> _Data section_
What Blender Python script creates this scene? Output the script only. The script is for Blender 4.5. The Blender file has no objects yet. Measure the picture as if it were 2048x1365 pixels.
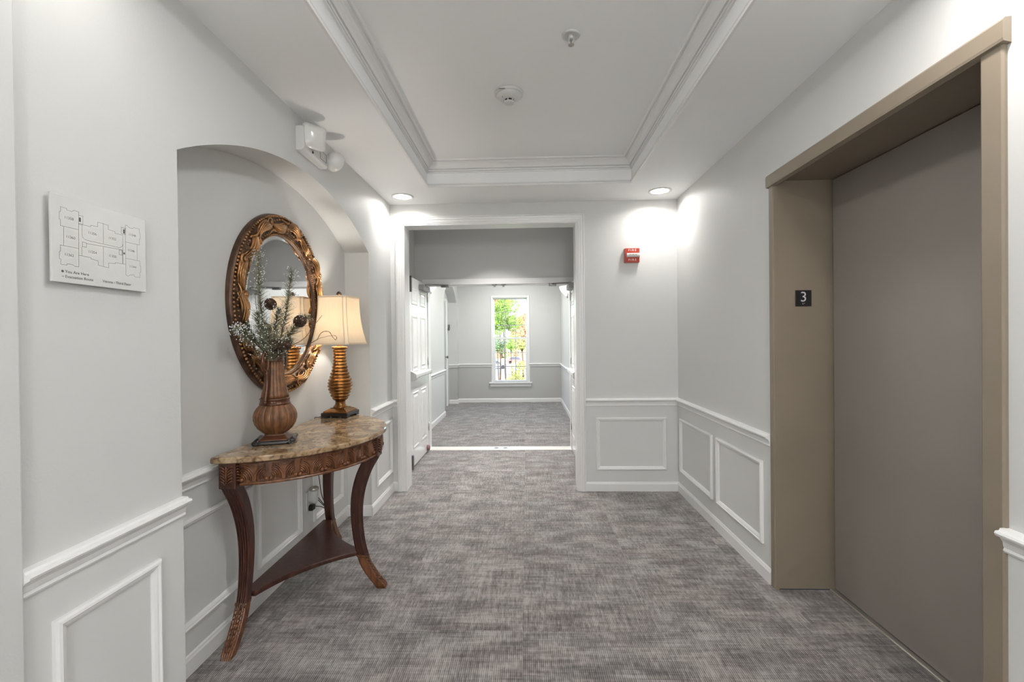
import bpy, bmesh, math, random
from mathutils import Matrix, Vector
random.seed(7)
PI = math.pi
SC = bpy.context.scene
COL = SC.collection

# ------------------------------------------------------------------ camera, world, exposure
F_PX, YAW, PITCH, ROLL, ZC = 904.34, -0.0319, -0.0067, -0.0107, 1.37
cam_d = bpy.data.cameras.new('camera')
cam_d.sensor_width = 36.0
cam_d.lens = F_PX / 2048 * 36.0
cam_d.clip_start = 0.05
cam_d.clip_end = 400
cam = bpy.data.objects.new('camera', cam_d)
COL.objects.link(cam)
fwd = Vector((math.sin(YAW) * math.cos(PITCH), math.cos(YAW) * math.cos(PITCH), math.sin(PITCH)))
rgt = Vector((math.cos(YAW), -math.sin(YAW), 0))
upv = rgt.cross(fwd)
r2 = rgt * math.cos(ROLL) + upv * math.sin(ROLL)
u2 = upv * math.cos(ROLL) - rgt * math.sin(ROLL)
m = Matrix((r2, u2, -fwd)).transposed().to_4x4()
m.translation = (0, 0, ZC)
cam.matrix_world = m
SC.camera = cam

SC.view_settings.view_transform = 'Standard'
SC.view_settings.look = 'None'
SC.view_settings.gamma = 1
SC.view_settings.use_curve_mapping = False
SC.view_settings.exposure = 0.78
SC.cycles.max_bounces = 9
SC.cycles.diffuse_bounces = 5
SC.cycles.glossy_bounces = 4
SC.cycles.adaptive_threshold = 0.04
SC.cycles.sample_clamp_indirect = 6.0

w = bpy.data.worlds.new('sky')
SC.world = w
w.use_nodes = True
wn = w.node_tree
bg = wn.nodes['Background']
sky = wn.nodes.new('ShaderNodeTexSky')
sky.sky_type = 'NISHITA'
sky.sun_disc = False
sky.sun_elevation = math.radians(42)
sky.sun_rotation = math.radians(150)
sky.air_density = 1.0
sky.dust_density = 3.0
wn.links.new(sky.outputs[0], bg.inputs[0])
bg.inputs[1].default_value = 0.85

sun_d = bpy.data.lights.new('sun', 'SUN')
sun_d.energy = 4.0
sun_d.angle = 0.02
sun_d.color = (1.0, 0.95, 0.86)
sun = bpy.data.objects.new('sun', sun_d)
COL.objects.link(sun)
sun.rotation_euler = (math.radians(48), 0, math.radians(-35))

LAMP_W = 2.7        # watts of one ceiling downlight
CENTRE_W = 7.0       # added fill lamp in the lobby tray, unseen above the camera

# ------------------------------------------------------------------ room numbers
XL, XR, D, H, XN = -1.216, 1.336, 4.038, 2.579, -1.404
YN, YF, ZS = 1.549, 3.469, 2.043           # niche ends, spring of its arch
REAR = -3.0
TL, TR, TD, TN, HT = -0.780, 0.841, 3.603, -1.9, 2.778   # ceiling tray
CL, CR, CH = -1.100, 0.455, 2.400          # cased opening
WT = 0.16                                  # its wall's thickness
VL, VR, VH = -1.37, 0.60, 2.78             # vestibule
DY = 5.52                                  # double door frame
DL_, DR_, DH = -1.215, 0.545, 2.045
FL, FR, FD = -1.46, 0.73, 9.64             # far corridor
ZR0, ZR1 = 0.757, 0.826                    # chair rail

# ------------------------------------------------------------------ materials
def nmat(name):
    mt = bpy.data.materials.new(name)
    mt.use_nodes = True
    return mt, mt.node_tree, mt.node_tree.nodes['Principled BSDF']

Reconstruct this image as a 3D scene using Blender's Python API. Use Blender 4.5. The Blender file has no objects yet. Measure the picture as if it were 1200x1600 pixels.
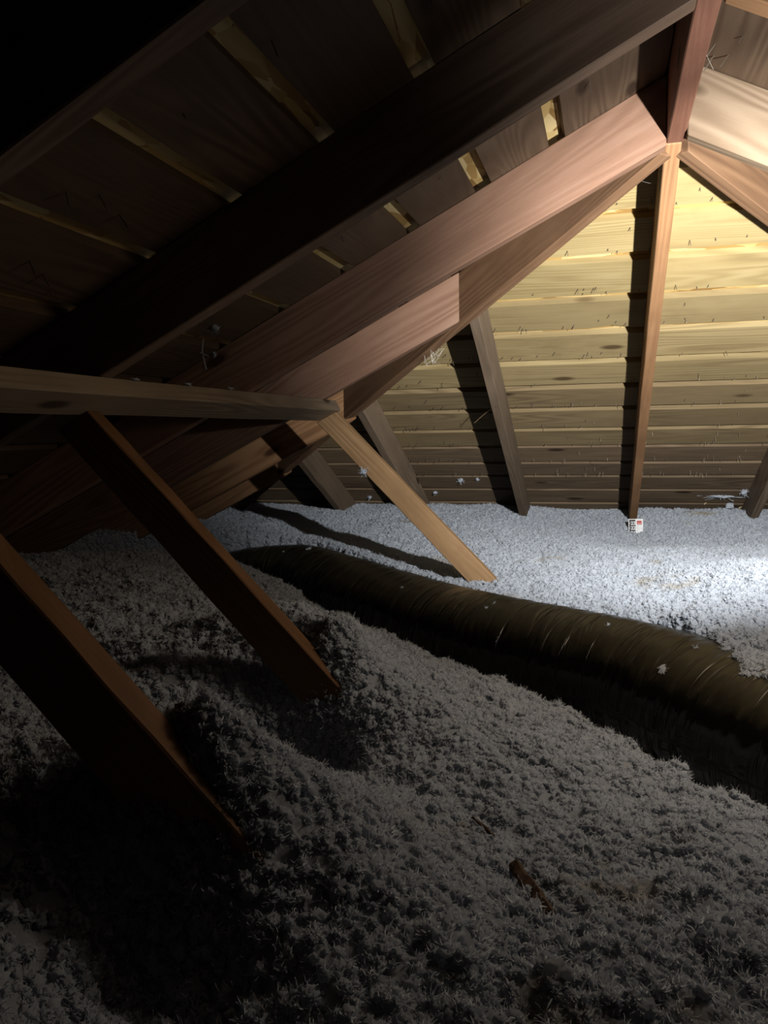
import bpy, bmesh, math, random
import numpy as np
from mathutils import Vector, Matrix, noise as mnoise

scene = bpy.context.scene
COL = scene.collection
R = math.radians
rng = random.Random(7)

# ------------------------------------------------------------------ camera
CAM_Z = 1.06
FPX, YAW, PITCH, ROLL = 1272.55, -0.2665142, -0.09813348, -0.01571407
cy, sy = math.cos(YAW), math.sin(YAW)
fw = Vector((sy * math.cos(PITCH), cy * math.cos(PITCH), math.sin(PITCH)))
r0 = Vector((cy, -sy, 0)); u0 = r0.cross(fw)
cr = r0 * math.cos(ROLL) + u0 * math.sin(ROLL)
cu = -r0 * math.sin(ROLL) + u0 * math.cos(ROLL)
cam_d = bpy.data.cameras.new('camera'); cam = bpy.data.objects.new('camera', cam_d); COL.objects.link(cam)
m3 = Matrix((cr, cu, -fw)).transposed()
cam.matrix_world = Matrix.Translation((0, 0, CAM_Z)) @ m3.to_4x4()
cam_d.sensor_fit = 'VERTICAL'; cam_d.sensor_height = 36.0; cam_d.sensor_width = 27.0
cam_d.lens = FPX / 1600 * 36.0; cam_d.clip_start = 0.02
scene.camera = cam

# ------------------------------------------------------------------ world, lamp, exposure
w = bpy.data.worlds.new('world'); scene.world = w; w.use_nodes = True
w.node_tree.nodes['Background'].inputs[0].default_value = (0.0, 0.0, 0.0, 1)
w.node_tree.nodes['Background'].inputs[1].default_value = 0.0
vs = scene.view_settings
vs.view_transform = 'Standard'; vs.look = 'None'; vs.gamma = 1; vs.use_curve_mapping = False
vs.exposure = 0.0
# one hand-held torch, right of the camera and out of frame: a tight beam and the wide spill of its reflector
LAMP = Vector((0.477, 1.27, 1.245)); AIM = Vector((0.25, 3.00, 1.30))
def spot(name, power, deg, blend, colour, radius, aim=AIM):
    d = bpy.data.lights.new(name, 'SPOT'); d.energy = power; d.spot_size = R(deg); d.spot_blend = blend
    d.color = colour; d.shadow_soft_size = radius
    o = bpy.data.objects.new(name, d); COL.objects.link(o); o.location = LAMP
    o.rotation_euler = (aim - LAMP).to_track_quat('-Z', 'Y').to_euler()
    return o
spot('torch_beam', 385, 82, 1.0, (1.0, 0.97, 0.90), 0.012, Vector((0.24, 3.00, 1.31)))
spot('torch_spill', 56, 148, 0.9, (1.0, 0.985, 0.95), 0.015, Vector((0.66, 2.87, 2.00)))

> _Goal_
Exactly reproduce the run of lines from the start of the listing through the line with "COL = SC.collection", inclusive; pictures are not copied.

> _Response to this task_
What Blender Python script creates this scene? Output the script only. The script is for Blender 4.5. The Blender file has no objects yet. Measure the picture as if it were 2048x1365 pixels.
import bpy, bmesh, math, random
from mathutils import Matrix, Vector
random.seed(7)
PI = math.pi
SC = bpy.context.scene
COL = SC.collection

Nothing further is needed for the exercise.